▶ Dataset extract
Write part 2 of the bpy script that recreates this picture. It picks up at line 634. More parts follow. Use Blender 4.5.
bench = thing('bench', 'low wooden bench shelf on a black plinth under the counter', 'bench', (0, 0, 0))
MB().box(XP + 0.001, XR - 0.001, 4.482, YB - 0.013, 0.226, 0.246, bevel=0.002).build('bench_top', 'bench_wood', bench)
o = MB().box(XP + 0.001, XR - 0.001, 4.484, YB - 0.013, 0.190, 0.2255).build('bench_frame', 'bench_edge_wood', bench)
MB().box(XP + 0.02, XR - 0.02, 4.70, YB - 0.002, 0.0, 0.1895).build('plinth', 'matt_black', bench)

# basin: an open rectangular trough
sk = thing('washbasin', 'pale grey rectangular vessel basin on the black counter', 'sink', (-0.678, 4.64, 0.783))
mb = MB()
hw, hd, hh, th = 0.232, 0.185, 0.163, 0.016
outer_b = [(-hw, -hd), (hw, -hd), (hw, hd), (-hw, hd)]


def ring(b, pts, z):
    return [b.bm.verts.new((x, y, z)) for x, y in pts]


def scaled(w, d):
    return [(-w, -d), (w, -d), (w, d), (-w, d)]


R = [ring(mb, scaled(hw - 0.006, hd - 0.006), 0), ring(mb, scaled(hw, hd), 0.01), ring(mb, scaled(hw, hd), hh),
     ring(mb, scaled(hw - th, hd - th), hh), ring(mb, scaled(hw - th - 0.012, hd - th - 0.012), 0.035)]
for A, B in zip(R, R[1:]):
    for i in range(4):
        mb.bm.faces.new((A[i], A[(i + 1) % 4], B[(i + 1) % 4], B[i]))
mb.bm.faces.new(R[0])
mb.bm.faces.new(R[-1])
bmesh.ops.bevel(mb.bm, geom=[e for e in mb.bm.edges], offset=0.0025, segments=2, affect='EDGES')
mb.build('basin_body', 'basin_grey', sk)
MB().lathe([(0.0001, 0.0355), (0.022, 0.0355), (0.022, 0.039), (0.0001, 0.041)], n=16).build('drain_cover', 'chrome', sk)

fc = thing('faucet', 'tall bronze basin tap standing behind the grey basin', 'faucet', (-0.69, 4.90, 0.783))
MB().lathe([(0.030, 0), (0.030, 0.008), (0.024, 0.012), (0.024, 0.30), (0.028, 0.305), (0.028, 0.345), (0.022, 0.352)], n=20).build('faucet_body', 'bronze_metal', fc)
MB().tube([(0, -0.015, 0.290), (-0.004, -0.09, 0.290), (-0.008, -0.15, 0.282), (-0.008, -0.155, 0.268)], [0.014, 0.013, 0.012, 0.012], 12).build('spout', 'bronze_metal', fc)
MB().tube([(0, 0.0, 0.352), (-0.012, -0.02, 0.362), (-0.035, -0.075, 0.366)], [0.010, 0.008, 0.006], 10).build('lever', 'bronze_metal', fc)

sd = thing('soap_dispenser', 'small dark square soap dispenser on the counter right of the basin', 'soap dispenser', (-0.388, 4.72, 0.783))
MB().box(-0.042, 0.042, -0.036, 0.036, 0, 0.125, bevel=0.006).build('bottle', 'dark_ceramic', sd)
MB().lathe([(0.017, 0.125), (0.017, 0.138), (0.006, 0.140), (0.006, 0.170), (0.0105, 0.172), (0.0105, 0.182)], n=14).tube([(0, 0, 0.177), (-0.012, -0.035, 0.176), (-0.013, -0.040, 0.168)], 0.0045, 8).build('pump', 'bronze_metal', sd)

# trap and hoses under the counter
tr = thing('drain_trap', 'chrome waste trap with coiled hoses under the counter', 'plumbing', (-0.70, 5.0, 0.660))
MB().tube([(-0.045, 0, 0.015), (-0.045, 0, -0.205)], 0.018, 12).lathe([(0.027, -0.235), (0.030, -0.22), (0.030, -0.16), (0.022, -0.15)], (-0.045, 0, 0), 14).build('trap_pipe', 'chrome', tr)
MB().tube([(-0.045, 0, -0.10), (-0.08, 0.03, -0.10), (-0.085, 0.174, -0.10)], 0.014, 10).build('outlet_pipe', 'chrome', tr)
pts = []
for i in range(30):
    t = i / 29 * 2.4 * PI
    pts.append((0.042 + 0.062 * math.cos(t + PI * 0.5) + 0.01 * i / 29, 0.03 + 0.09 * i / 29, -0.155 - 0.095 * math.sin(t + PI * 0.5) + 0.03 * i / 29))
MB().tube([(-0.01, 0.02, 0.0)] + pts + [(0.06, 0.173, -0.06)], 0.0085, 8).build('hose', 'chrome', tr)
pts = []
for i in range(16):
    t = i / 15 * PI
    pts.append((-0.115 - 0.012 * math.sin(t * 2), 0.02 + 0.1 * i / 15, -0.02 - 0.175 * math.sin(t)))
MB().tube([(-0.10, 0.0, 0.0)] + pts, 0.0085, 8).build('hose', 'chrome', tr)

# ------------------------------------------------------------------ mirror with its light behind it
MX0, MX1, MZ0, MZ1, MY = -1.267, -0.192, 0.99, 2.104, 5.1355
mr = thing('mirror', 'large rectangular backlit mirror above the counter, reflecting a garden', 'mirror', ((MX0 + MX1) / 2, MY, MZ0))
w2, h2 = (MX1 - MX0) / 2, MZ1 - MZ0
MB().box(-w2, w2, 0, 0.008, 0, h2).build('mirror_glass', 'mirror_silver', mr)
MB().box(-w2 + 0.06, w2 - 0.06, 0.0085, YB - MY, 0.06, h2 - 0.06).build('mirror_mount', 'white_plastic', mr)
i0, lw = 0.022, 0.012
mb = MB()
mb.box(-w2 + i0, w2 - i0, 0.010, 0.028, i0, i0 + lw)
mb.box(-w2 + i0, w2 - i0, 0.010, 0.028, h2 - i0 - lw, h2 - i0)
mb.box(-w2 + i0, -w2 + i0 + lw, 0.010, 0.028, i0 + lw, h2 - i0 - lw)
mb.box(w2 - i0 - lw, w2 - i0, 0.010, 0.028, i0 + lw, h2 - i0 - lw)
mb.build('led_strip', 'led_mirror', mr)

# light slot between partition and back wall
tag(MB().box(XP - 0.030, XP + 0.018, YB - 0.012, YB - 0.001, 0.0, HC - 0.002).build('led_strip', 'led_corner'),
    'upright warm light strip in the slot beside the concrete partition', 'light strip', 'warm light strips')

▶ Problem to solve
Only the lines from the one holding "o = MB().box(XP" through the one holding "MB().box(XP + 0.02, XR" are wanted; retype them exactly.

▶ Correct response
o = MB().box(XP + 0.001, XR - 0.001, 4.484, YB - 0.013, 0.190, 0.2255).build('bench_frame', 'bench_edge_wood', bench)
MB().box(XP + 0.02, XR - 0.02, 4.70, YB - 0.002, 0.0, 0.1895).build('plinth', 'matt_black', bench)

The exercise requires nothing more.